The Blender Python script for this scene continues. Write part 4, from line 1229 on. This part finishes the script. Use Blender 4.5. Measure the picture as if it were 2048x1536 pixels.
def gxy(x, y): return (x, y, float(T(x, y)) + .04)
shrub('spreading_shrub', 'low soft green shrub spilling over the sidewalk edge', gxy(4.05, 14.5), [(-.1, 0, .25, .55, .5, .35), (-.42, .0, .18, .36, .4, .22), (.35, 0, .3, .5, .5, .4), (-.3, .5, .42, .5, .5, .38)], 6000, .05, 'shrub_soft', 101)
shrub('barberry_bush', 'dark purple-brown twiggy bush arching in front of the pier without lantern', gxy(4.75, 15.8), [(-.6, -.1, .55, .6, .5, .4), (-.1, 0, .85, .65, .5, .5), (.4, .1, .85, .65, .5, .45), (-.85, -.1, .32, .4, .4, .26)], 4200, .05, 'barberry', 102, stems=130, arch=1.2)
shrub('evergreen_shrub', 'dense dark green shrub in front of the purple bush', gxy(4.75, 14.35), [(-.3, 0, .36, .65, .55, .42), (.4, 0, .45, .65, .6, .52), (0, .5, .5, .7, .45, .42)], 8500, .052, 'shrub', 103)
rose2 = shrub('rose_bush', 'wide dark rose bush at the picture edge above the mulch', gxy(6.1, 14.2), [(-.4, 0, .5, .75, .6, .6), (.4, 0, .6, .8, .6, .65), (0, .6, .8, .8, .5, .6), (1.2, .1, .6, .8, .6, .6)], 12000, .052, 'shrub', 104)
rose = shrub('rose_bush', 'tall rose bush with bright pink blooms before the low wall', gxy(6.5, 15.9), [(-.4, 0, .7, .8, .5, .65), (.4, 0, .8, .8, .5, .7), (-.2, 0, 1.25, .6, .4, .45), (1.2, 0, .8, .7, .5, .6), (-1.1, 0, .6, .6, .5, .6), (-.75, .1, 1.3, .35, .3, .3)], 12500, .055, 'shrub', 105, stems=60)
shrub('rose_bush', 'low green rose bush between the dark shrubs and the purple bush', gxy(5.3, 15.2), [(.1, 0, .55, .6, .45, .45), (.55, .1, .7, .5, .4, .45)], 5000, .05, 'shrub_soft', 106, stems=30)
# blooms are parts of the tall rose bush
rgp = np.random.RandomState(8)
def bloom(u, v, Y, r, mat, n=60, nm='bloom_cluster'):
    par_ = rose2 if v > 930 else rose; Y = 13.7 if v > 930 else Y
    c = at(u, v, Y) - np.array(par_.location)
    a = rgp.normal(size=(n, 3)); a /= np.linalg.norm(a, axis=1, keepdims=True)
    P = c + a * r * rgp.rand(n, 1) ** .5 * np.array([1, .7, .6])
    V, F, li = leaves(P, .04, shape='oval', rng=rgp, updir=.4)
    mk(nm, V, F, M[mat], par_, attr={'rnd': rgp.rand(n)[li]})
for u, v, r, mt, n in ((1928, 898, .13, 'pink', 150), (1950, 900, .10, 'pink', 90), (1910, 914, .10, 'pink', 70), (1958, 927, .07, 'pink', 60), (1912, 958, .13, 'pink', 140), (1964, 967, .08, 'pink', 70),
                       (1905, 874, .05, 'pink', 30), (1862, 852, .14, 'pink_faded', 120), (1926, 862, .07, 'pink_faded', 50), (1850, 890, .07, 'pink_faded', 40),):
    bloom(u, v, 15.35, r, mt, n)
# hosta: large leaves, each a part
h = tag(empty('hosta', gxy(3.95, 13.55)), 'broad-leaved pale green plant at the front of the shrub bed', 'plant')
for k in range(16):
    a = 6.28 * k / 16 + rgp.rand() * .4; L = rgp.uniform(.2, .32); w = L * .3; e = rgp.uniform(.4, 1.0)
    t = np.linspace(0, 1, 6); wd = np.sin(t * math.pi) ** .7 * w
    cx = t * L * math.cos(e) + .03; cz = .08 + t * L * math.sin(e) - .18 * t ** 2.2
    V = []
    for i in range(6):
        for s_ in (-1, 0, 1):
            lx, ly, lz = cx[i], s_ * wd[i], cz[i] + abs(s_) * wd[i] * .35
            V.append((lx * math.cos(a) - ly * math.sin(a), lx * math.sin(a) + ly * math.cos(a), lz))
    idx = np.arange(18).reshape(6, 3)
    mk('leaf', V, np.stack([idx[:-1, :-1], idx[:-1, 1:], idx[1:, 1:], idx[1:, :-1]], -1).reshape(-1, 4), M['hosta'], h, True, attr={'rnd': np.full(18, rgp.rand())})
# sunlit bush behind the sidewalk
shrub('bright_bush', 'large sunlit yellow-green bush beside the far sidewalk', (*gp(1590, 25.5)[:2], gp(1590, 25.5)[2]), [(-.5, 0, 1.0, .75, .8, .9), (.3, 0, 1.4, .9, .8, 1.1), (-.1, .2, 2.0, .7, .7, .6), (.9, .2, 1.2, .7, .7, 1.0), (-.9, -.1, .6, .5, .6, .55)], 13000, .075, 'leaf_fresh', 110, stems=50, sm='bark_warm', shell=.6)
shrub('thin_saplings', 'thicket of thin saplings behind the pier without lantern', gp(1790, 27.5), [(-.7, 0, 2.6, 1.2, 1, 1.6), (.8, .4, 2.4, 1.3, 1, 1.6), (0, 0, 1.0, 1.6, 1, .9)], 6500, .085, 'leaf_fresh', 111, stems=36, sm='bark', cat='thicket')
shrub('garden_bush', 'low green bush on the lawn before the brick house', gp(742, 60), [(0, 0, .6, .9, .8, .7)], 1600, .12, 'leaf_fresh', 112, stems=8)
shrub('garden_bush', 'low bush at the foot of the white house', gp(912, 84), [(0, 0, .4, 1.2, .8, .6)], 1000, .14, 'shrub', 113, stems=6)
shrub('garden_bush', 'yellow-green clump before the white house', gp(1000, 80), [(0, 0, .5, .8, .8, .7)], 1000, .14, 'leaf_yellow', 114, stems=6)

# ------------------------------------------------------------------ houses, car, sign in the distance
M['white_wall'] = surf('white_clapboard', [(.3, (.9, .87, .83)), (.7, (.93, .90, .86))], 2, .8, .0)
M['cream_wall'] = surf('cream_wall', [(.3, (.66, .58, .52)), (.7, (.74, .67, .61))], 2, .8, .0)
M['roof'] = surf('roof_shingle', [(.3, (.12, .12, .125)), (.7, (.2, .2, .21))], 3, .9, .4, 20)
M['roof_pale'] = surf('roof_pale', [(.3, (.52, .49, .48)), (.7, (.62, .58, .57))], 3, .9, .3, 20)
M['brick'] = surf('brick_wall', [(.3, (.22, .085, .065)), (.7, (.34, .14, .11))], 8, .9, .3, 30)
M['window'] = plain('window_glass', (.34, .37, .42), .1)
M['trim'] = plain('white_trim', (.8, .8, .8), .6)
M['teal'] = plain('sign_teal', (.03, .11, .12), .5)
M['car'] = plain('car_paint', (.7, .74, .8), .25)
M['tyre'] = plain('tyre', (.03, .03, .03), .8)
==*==
▸ Exercise description
Identify all lines where the word "picture" shows up. Copy them.

▸ Task solution
The Blender Python script for this scene continues. Write part 4, from line 1229 on. This part finishes the script. Use Blender 4.5. Measure the picture as if it were 2048x1536 pixels.
rose2 = shrub('rose_bush', 'wide dark rose bush at the picture edge above the mulch', gxy(6.1, 14.2), [(-.4, 0, .5, .75, .6, .6), (.4, 0, .6, .8, .6, .65), (0, .6, .8, .8, .5, .6), (1.2, .1, .6, .8, .6, .6)], 12000, .052, 'shrub', 104)